Steve Coogan and Stephen Frears’ adaptation of Martin Sixsmith’s book The Lost Child of Philomena Lee, is a serviceable exposé of the Catholic church in Ireland’s forced adoption practice. More interestingly, it explores the power of faith for a woman wronged by the church’s culture of sexual shame. The film converts Sixsmith’s historical account of Michael A. Hess, an Irish child born out of wedlock to the young Philomena Lee and sold to an American couple, into a kind of feel-good road movie in which Lee and Sixsmith travel to America to search for her son, fifty years after he was born. The best part of the movie is the titular performance by Judi Dench. Playing against type as a distinctly low-status little old lady, Dench delivers her best piece of film acting since 2001’s Iris. Her accomplishment is all the more impressive considering that Coogan and Jeff Pope’s screenplay trades rather shamelessly on her character’s lack of sophistication and simple good nature.

Lee’s painful and tragic ordeal certainly goes down easy when made into an 80s-era buddy picture in which the cynical former government spin doctor/journalist Sixsmith must accompany the provincial, wide-eyed Irish granny to America, in order to gather material for his human interest puff-piece.

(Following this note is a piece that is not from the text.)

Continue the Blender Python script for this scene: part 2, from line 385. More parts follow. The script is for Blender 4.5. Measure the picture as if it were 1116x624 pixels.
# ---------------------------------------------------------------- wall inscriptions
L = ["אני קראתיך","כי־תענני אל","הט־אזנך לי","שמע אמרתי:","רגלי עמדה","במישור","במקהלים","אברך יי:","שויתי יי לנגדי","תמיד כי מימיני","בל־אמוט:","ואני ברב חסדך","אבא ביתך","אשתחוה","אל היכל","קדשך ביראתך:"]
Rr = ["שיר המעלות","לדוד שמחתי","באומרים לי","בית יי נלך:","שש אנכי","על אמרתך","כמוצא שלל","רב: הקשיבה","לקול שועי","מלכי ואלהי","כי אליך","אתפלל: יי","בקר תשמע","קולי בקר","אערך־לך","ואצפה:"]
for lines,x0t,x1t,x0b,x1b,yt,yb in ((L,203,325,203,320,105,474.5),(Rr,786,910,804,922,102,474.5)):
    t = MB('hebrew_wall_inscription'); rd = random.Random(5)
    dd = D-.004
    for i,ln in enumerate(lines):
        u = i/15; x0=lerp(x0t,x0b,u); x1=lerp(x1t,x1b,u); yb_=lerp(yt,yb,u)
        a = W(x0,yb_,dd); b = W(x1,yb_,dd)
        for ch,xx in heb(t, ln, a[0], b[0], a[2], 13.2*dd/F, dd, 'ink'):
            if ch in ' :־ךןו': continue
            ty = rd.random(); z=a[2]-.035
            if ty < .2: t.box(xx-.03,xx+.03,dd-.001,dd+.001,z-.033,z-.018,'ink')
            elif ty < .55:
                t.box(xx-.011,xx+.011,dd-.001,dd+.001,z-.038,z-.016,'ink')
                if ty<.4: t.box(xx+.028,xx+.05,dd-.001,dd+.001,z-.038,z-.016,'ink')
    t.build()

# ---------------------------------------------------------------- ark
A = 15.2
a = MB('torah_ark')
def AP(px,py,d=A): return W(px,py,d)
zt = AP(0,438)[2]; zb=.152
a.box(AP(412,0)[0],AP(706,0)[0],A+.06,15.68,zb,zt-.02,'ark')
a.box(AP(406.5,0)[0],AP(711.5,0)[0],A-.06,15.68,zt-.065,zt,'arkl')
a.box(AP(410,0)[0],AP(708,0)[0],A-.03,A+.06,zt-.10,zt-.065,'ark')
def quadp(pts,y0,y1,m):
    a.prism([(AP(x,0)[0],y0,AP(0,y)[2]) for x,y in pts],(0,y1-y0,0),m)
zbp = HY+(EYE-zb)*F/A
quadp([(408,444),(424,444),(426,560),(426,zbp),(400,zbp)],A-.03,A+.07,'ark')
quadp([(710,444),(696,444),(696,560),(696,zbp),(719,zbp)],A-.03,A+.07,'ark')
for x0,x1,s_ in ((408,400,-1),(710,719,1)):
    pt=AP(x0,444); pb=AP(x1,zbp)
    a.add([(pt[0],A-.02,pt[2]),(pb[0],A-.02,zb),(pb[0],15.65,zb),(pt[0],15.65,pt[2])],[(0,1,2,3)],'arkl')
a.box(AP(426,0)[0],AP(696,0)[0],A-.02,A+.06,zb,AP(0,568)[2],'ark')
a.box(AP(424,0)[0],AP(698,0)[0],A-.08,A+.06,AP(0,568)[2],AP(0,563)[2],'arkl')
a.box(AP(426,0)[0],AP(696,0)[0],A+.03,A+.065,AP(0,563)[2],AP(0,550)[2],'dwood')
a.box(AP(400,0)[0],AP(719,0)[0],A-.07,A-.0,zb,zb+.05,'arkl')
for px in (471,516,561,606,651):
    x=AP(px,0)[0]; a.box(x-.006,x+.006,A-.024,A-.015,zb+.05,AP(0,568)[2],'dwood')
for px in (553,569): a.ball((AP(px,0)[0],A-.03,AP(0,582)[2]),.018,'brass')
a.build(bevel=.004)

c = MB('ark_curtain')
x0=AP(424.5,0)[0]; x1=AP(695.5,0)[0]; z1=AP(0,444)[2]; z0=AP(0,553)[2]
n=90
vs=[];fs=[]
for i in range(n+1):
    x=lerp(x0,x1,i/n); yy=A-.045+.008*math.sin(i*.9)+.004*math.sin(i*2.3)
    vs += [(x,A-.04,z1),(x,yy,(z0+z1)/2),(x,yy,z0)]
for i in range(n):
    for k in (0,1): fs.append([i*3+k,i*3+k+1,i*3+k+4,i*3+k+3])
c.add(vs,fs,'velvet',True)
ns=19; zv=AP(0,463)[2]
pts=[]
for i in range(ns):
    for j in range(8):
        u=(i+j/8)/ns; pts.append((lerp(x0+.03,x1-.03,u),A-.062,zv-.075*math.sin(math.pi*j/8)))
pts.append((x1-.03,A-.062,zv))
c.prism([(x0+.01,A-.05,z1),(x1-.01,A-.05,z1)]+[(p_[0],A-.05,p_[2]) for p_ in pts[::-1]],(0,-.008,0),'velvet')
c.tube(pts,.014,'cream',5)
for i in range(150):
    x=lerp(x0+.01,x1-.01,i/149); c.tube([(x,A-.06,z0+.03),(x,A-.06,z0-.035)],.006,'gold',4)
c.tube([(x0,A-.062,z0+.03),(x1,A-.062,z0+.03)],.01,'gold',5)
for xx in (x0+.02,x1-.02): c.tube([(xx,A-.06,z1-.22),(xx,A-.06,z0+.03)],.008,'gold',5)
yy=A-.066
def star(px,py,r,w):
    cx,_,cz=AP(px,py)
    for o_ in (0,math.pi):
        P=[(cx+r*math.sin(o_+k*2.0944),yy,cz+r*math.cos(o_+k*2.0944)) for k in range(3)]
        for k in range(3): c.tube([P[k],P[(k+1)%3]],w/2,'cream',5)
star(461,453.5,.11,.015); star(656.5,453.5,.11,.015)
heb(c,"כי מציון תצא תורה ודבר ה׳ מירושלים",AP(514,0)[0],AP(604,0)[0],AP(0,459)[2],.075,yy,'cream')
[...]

However, this treatment also diminishes the power of the issues at the heart of this fact-based story. Frears’ understated direction keeps the film from becoming self-righteous, but it also emphasizes the weaknesses of the screenplay. Each major story beat lands with a softness that makes the journey seem random and slight. Once the action shifts to America, for example, each turning point just “happens” to Lee and Sixsmith without requiring them to do much of anything, and the few obstacles that arise are instantly overcome.

Philomena is an emotionally charged, if not especially well-told, story, and Dench and Coogan make a decent screen odd-couple. However, the film is too safe and old-fashioned to have much staying power, and it lacks the craft and dynamism of the best social issue road movie like Rain Man or Drugstore Cowboy.